__Task objective__
Below is a listing; reproduce each line of it exactly.

[BEGIN Dataset extract]

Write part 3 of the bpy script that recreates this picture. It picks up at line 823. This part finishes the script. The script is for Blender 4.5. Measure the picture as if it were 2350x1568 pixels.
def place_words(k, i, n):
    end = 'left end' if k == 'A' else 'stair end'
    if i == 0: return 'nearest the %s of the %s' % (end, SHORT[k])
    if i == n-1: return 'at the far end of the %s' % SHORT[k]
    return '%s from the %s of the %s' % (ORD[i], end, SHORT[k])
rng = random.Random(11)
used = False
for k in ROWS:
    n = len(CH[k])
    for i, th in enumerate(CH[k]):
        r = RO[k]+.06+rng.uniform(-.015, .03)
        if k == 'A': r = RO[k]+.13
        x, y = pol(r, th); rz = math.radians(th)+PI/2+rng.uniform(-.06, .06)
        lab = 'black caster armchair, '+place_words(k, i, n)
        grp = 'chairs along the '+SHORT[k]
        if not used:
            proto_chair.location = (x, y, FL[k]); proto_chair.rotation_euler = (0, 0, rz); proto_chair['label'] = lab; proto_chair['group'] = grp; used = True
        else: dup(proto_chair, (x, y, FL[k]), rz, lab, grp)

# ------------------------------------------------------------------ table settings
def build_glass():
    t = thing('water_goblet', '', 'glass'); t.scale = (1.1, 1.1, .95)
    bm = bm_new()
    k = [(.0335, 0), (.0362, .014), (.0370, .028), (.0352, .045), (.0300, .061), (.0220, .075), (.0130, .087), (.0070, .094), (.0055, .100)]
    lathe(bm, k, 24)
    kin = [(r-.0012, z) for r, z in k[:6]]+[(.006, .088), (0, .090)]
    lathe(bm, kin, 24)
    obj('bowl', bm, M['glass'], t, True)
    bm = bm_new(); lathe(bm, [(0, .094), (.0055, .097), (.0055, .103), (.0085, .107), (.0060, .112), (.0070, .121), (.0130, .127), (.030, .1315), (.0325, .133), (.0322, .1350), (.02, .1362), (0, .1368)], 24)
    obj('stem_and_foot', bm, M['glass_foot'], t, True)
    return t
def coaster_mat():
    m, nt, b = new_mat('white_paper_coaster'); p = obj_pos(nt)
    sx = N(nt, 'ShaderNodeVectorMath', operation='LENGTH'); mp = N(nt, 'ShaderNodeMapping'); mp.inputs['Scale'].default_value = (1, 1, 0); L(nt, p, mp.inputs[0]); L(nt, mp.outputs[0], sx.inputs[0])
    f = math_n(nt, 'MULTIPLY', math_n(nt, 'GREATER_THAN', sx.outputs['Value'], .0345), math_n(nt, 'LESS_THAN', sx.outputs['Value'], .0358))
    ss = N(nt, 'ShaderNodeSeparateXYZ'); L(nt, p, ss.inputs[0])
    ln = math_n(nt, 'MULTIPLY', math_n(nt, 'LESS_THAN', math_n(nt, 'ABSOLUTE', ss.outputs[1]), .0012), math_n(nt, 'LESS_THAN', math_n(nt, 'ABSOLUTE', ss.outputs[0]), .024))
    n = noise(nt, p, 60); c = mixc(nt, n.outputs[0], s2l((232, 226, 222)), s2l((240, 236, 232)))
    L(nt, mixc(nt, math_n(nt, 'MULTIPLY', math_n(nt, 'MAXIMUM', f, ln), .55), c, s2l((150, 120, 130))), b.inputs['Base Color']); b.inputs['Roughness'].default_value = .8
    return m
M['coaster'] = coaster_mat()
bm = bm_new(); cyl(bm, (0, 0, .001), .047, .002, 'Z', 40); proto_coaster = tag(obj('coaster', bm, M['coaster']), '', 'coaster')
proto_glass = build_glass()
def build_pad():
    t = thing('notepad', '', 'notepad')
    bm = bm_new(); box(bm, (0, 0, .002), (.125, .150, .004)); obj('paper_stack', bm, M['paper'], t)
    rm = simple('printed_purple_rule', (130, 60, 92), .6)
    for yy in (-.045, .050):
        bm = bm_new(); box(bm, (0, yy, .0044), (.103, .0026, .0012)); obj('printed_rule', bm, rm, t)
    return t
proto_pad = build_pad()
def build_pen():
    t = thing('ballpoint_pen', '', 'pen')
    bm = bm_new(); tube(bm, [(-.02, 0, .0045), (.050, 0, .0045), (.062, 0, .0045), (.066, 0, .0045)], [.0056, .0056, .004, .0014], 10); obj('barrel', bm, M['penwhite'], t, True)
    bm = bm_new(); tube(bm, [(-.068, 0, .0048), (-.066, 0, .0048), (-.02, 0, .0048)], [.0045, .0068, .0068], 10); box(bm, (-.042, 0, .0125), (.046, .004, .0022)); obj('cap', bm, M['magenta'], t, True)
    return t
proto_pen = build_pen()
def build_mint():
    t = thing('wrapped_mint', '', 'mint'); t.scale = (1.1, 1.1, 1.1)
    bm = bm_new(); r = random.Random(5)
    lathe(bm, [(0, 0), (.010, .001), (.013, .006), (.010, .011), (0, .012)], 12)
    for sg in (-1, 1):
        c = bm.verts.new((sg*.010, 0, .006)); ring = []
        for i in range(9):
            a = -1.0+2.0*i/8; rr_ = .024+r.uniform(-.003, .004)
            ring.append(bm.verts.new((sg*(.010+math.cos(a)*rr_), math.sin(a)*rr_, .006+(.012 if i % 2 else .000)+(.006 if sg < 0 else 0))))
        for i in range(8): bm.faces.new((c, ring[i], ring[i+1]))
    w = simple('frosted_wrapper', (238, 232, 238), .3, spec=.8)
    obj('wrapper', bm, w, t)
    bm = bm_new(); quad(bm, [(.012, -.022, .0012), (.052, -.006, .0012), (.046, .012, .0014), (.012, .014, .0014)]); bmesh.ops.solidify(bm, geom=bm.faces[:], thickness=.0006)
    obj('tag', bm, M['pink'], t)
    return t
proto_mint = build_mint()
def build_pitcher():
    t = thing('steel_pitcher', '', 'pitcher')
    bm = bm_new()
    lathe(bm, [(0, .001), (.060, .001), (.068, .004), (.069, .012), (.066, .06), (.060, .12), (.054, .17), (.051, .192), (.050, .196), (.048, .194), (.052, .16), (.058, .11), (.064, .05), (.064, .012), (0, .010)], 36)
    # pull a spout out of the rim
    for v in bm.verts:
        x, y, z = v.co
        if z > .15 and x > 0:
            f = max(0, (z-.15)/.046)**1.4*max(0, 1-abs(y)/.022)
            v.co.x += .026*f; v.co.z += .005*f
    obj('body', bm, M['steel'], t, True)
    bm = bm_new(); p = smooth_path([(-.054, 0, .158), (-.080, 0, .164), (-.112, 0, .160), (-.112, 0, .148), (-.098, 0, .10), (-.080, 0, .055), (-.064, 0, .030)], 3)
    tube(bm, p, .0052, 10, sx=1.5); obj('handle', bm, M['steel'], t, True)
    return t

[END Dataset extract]

__Response__
Write part 3 of the bpy script that recreates this picture. It picks up at line 823. This part finishes the script. The script is for Blender 4.5. Measure the picture as if it were 2350x1568 pixels.
def place_words(k, i, n):
    end = 'left end' if k == 'A' else 'stair end'
    if i == 0: return 'nearest the %s of the %s' % (end, SHORT[k])
    if i == n-1: return 'at the far end of the %s' % SHORT[k]
    return '%s from the %s of the %s' % (ORD[i], end, SHORT[k])
rng = random.Random(11)
used = False
for k in ROWS:
    n = len(CH[k])
    for i, th in enumerate(CH[k]):
        r = RO[k]+.06+rng.uniform(-.015, .03)
        if k == 'A': r = RO[k]+.13
        x, y = pol(r, th); rz = math.radians(th)+PI/2+rng.uniform(-.06, .06)
        lab = 'black caster armchair, '+place_words(k, i, n)
        grp = 'chairs along the '+SHORT[k]
        if not used:
            proto_chair.location = (x, y, FL[k]); proto_chair.rotation_euler = (0, 0, rz); proto_chair['label'] = lab; proto_chair['group'] = grp; used = True
        else: dup(proto_chair, (x, y, FL[k]), rz, lab, grp)

# ------------------------------------------------------------------ table settings
def build_glass():
    t = thing('water_goblet', '', 'glass'); t.scale = (1.1, 1.1, .95)
    bm = bm_new()
    k = [(.0335, 0), (.0362, .014), (.0370, .028), (.0352, .045), (.0300, .061), (.0220, .075), (.0130, .087), (.0070, .094), (.0055, .100)]
    lathe(bm, k, 24)
    kin = [(r-.0012, z) for r, z in k[:6]]+[(.006, .088), (0, .090)]
    lathe(bm, kin, 24)
    obj('bowl', bm, M['glass'], t, True)
    bm = bm_new(); lathe(bm, [(0, .094), (.0055, .097), (.0055, .103), (.0085, .107), (.0060, .112), (.0070, .121), (.0130, .127), (.030, .1315), (.0325, .133), (.0322, .1350), (.02, .1362), (0, .1368)], 24)
    obj('stem_and_foot', bm, M['glass_foot'], t, True)
    return t
def coaster_mat():
    m, nt, b = new_mat('white_paper_coaster'); p = obj_pos(nt)
    sx = N(nt, 'ShaderNodeVectorMath', operation='LENGTH'); mp = N(nt, 'ShaderNodeMapping'); mp.inputs['Scale'].default_value = (1, 1, 0); L(nt, p, mp.inputs[0]); L(nt, mp.outputs[0], sx.inputs[0])
    f = math_n(nt, 'MULTIPLY', math_n(nt, 'GREATER_THAN', sx.outputs['Value'], .0345), math_n(nt, 'LESS_THAN', sx.outputs['Value'], .0358))
    ss = N(nt, 'ShaderNodeSeparateXYZ'); L(nt, p, ss.inputs[0])
    ln = math_n(nt, 'MULTIPLY', math_n(nt, 'LESS_THAN', math_n(nt, 'ABSOLUTE', ss.outputs[1]), .0012), math_n(nt, 'LESS_THAN', math_n(nt, 'ABSOLUTE', ss.outputs[0]), .024))
    n = noise(nt, p, 60); c = mixc(nt, n.outputs[0], s2l((232, 226, 222)), s2l((240, 236, 232)))
    L(nt, mixc(nt, math_n(nt, 'MULTIPLY', math_n(nt, 'MAXIMUM', f, ln), .55), c, s2l((150, 120, 130))), b.inputs['Base Color']); b.inputs['Roughness'].default_value = .8
    return m
M['coaster'] = coaster_mat()
bm = bm_new(); cyl(bm, (0, 0, .001), .047, .002, 'Z', 40); proto_coaster = tag(obj('coaster', bm, M['coaster']), '', 'coaster')
proto_glass = build_glass()
def build_pad():
    t = thing('notepad', '', 'notepad')
    bm = bm_new(); box(bm, (0, 0, .002), (.125, .150, .004)); obj('paper_stack', bm, M['paper'], t)
    rm = simple('printed_purple_rule', (130, 60, 92), .6)
    for yy in (-.045, .050):
        bm = bm_new(); box(bm, (0, yy, .0044), (.103, .0026, .0012)); obj('printed_rule', bm, rm, t)
    return t
proto_pad = build_pad()
def build_pen():
    t = thing('ballpoint_pen', '', 'pen')
    bm = bm_new(); tube(bm, [(-.02, 0, .0045), (.050, 0, .0045), (.062, 0, .0045), (.066, 0, .0045)], [.0056, .0056, .004, .0014], 10); obj('barrel', bm, M['penwhite'], t, True)
    bm = bm_new(); tube(bm, [(-.068, 0, .0048), (-.066, 0, .0048), (-.02, 0, .0048)], [.0045, .0068, .0068], 10); box(bm, (-.042, 0, .0125), (.046, .004, .0022)); obj('cap', bm, M['magenta'], t, True)
    return t
proto_pen = build_pen()
def build_mint():
    t = thing('wrapped_mint', '', 'mint'); t.scale = (1.1, 1.1, 1.1)
    bm = bm_new(); r = random.Random(5)
    lathe(bm, [(0, 0), (.010, .001), (.013, .006), (.010, .011), (0, .012)], 12)
    for sg in (-1, 1):
        c = bm.verts.new((sg*.010, 0, .006)); ring = []
        for i in range(9):
            a = -1.0+2.0*i/8; rr_ = .024+r.uniform(-.003, .004)
            ring.append(bm.verts.new((sg*(.010+math.cos(a)*rr_), math.sin(a)*rr_, .006+(.012 if i % 2 else .000)+(.006 if sg < 0 else 0))))
        for i in range(8): bm.faces.new((c, ring[i], ring[i+1]))
    w = simple('frosted_wrapper', (238, 232, 238), .3, spec=.8)
    obj('wrapper', bm, w, t)
    bm = bm_new(); quad(bm, [(.012, -.022, .0012), (.052, -.006, .0012), (.046, .012, .0014), (.012, .014, .0014)]); bmesh.ops.solidify(bm, geom=bm.faces[:], thickness=.0006)
    obj('tag', bm, M['pink'], t)
    return t
proto_mint = build_mint()
def build_pitcher():
    t = thing('steel_pitcher', '', 'pitcher')
    bm = bm_new()
    lathe(bm, [(0, .001), (.060, .001), (.068, .004), (.069, .012), (.066, .06), (.060, .12), (.054, .17), (.051, .192), (.050, .196), (.048, .194), (.052, .16), (.058, .11), (.064, .05), (.064, .012), (0, .010)], 36)
    # pull a spout out of the rim
    for v in bm.verts:
        x, y, z = v.co
        if z > .15 and x > 0:
            f = max(0, (z-.15)/.046)**1.4*max(0, 1-abs(y)/.022)
            v.co.x += .026*f; v.co.z += .005*f
    obj('body', bm, M['steel'], t, True)
    bm = bm_new(); p = smooth_path([(-.054, 0, .158), (-.080, 0, .164), (-.112, 0, .160), (-.112, 0, .148), (-.098, 0, .10), (-.080, 0, .055), (-.064, 0, .030)], 3)
    tube(bm, p, .0052, 10, sx=1.5); obj('handle', bm, M['steel'], t, True)
    return t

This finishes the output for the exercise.